А потом снова придет сияющий день, который начнется со звука дизеля и чая на палубе. Купание, загорелые тела, и смех, и молодость, и чувственность.
Я все искала там следов Афины, Афродиты, Одиссея и Геракла, но отозвалось лишь легкое-легкое эхо. Яркие алые маки растут на поваленных колоннах и в растрескавшихся купальнях, и только вода подземных пещер все также темна и неподвижна, как и положено водам Стикса. Она помнит влюбленного Орфея и легкую трепещущую тень Эвридики, и там все еще бродит Аид, бледный, в черной тунике, он идет среди капель и каменных выростов, владыка теней.
Это не была легкая и солнечная радость, которой я ожидала.
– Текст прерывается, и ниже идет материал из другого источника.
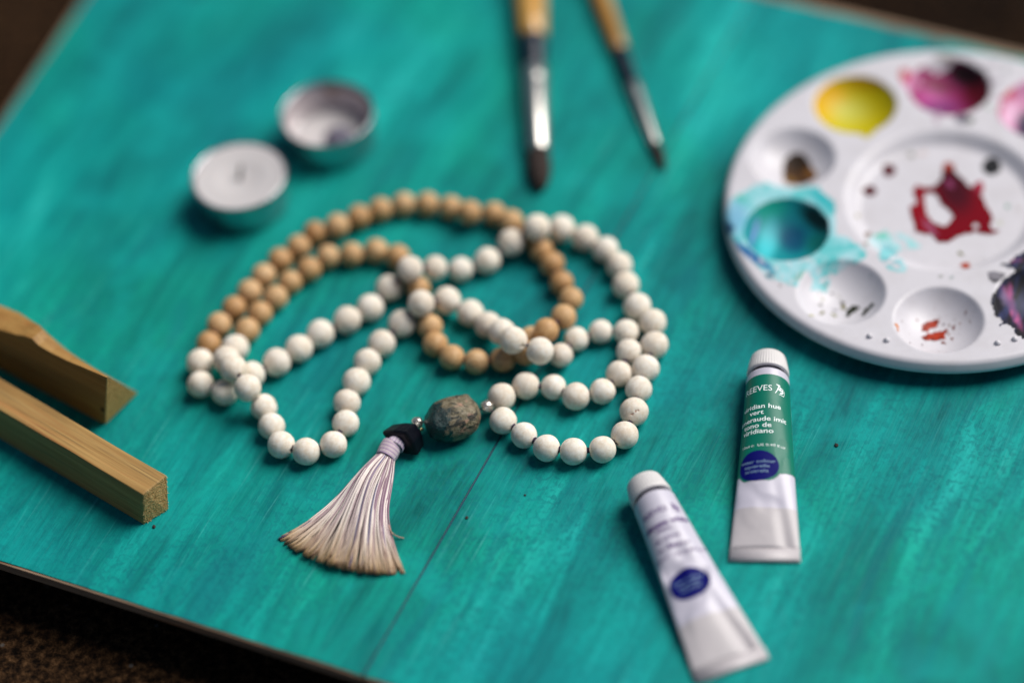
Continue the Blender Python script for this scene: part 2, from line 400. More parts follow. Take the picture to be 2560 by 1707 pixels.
b0 = at(263, 1062, 0); bR = at(345, 982, 0); axb = (at(0, 923, 0) - b0).normalized(); rot_b = math.atan2(axb.y, axb.x)
MT['wedge'] = wood('golden wedge wood', (.24, .115, .022), (.40, .225, .062), rot_b, .4, .6, 0)
MT['wedge_end'] = end_grain('wedge end', (.50, .25, .06), (.74, .44, .15))
hW = .0262; top0 = at(266, 943, hW)
prof = [(266, 943, 263, 1062, .0008), (210, 919, None, None, .0022), (168, 902, None, None, .0034), (126, 881, None, None, .0048), (94.7, 862, None, None, .0056), (80, 847, None, None, .0060), (62, 840, None, None, .0073), (42, 837, None, None, .0085), (0, 824, None, None, .0105), (-60, 800, None, None, .0105), (-130, 770, None, None, .0105)]
rows = []; nb = Vector((-axb.y, axb.x, 0)); nb = nb if nb.y > 0 else -nb; back = bR - b0
for (u, v, _, __, wS) in prof:
    # ridge point: above the bottom front line; find the height where the view ray meets the upright front face
    d = at(u, v, 0) - Vector((0, 0, CAM_H)); o0 = Vector((0, 0, CAM_H)); t = (b0 - o0).dot(nb) / d.dot(nb); R_ = o0 + d * t
    s = (R_ - b0).dot(axb); bf = b0 + axb * (s if rows else 0); rows.append([bf, R_, R_ + nb * wS - Vector((0, 0, .0006)), bf + back * (1.0) + axb * 0])
wedge, wb = hull_box(None, rows, 'wooden_wedge', 'golden wooden wedge with a chipped ridge and a triangular end, behind the stick', 'wood block', MT['wedge'], None, MT['wedge_end'], .0004)
# nail hole near the end
hp = at(257.5, 1024, 0); d = hp - Vector((0, 0, CAM_H)); o0 = Vector((0, 0, CAM_H)); P = o0 + d * ((b0 - o0).dot(nb) / d.dot(nb))
me = lathe_mesh('nail_hole', [(.0, .0), (.0009, .0001), (.0011, 0.0)], 16); o = link('nail_hole', me, Mat('hole dark', (.01, .006, .003), .9).m, wedge)
o.matrix_local = Matrix.Translation(local(wedge, P - nb * .00012)) @ frame(-nb)

# ================================================================ TEALIGHTS
alu = Mat('brushed aluminium', (.48, .48, .51), .26, 1.0); alu.bump(alu.noise(alu.coords(), 160, 3, .5), .0004, .25); MT['alu'] = alu.m
wax = Mat('white wax', (.50, .475, .48), .6, Subsurface_Weight=.25); wax.b.inputs['Subsurface Radius'].default_value = (1, .8, .7); wax.b.inputs['Subsurface Scale'].default_value = .003; MT['wax'] = wax.m
shade_mat = Mat('painted wall shade', (.30, .20, .15), .6).m
def tealight(u, v, h, label, full):
    c = at(u, v, h); root = empty('tealight_candle', (c.x, c.y, 0), label, 'candle', 'tealights at the far left'); R0 = .0184
    wob = lambda a, z: .006 * math.sin(a * 24) * (1 if z < h * .75 else 0)
    prof = [(0, .0004), (R0 - .0022, .0004), (R0 - .0012, 0), (R0 - .0006, .0012), (R0 - .0002, h * .5), (R0, h * .9), (R0 + .0002, h - .0003), (R0 + .0001, h), (R0 - .0003, h - .0001), (R0 - .001, h * .9), (R0 - .0014, .002), (R0 - .0026, .0012), (0, .0010)]
    link('cup', lathe_mesh('cup', prof, 144, wob), MT['alu'], root)
    if full:
        z = h - .0009; pw = [(R0 - .00105, z - .004), (R0 - .00105, z + .0006), (R0 - .0016, z + .0003), (R0 * .75, z), (R0 * .55, z - .0001), (R0 * .42, z - .0008), (R0 * .25, z - .0014), (.0012, z - .0016), (0, z - .0016)]
        w = link('wax', lathe_mesh('wax', pw, 64), MT['wax'], root)
        tip = [(0, 0), (.0007, 0), (.0007, .004), (.0005, .0062), (0, .0065)]; o = link('wick', lathe_mesh('wick', tip, 10), Mat('burnt wick', (.07, .07, .06), .9).m, root)
        o.location = (0, 0, z - .0017); o.rotation_euler = (rad(-28), rad(14), 0)
    else:
        pw = [(R0 - .0026, .0013), (R0 - .004, .0032), (R0 * .6, .0036), (.004, .0030), (0, .0030)]
        link('wax', lathe_mesh('wax', pw, 64), MT['wax'], root)
        link('wax_lining', lathe_mesh('wax_lining', [(R0 - .0012, h * .93), (R0 - .00155, h * .7), (R0 - .0018, .004), (R0 - .003, .0030)], 72, None, False), Mat('waxy lining', (.56, .50, .51), .6, .1).m, root)
        o = link('wick_holder', lathe_mesh('wick_holder', [(0, .0), (.0056, 0), (.0056, .0005), (.0014, .0009), (.0011, .0038), (.0005, .0039), (.0005, .0065), (0, .0066)], 24), Mat('dark metal', (.20, .19, .26), .5, .5).m, root)
        o.location = (.0030, -.0022, .0036)
        # shade on the right and far inner wall, painted as a brown strip
        V = []; Fc = []; n = 40
        for i in range(n + 1):
            a = rad(-20 + 115 * i / n); e = math.sin(math.pi * i / n) ** .5
            for zz in (h * .9 - .001 - e * .008, h * .93):
                r = R0 - .00132 - .0004 * (zz < h * .7); V.append((r * math.cos(a), r * math.sin(a), zz))
        for i in range(n): Fc.append((2 * i, 2 * i + 1, 2 * i + 3, 2 * i + 2))
        link('wall_shade', mesh('wall_shade', V, Fc), shade_mat, root)
    return root
tealight(597, 439, .0150, 'white wax tealight in a metal cup, nearer and left of the pair', True)
tealight(817.4, 283.5, .0155, 'burnt-down hollow tealight cup, farther and right of the pair', False)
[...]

Это был покой и нега южного полдня, в котором так много и тяги, и тоски, и лени. Это совсем не похоже на холодное одиночество нашей северной осени, нет, это роскошная южная любовь, когда стихи безудержно пышны и увенчаны розами, и любовь уже становится игрой, еще одним оттенком дневной неги, не требующим ответа. Легкая горечь, корица и кофе, игрушка из ремешков и бусин.
А теперь я вернулась к нашей северной грусти, где все всерьез и где сознание холодно и ясно. Но я помню синее с белым.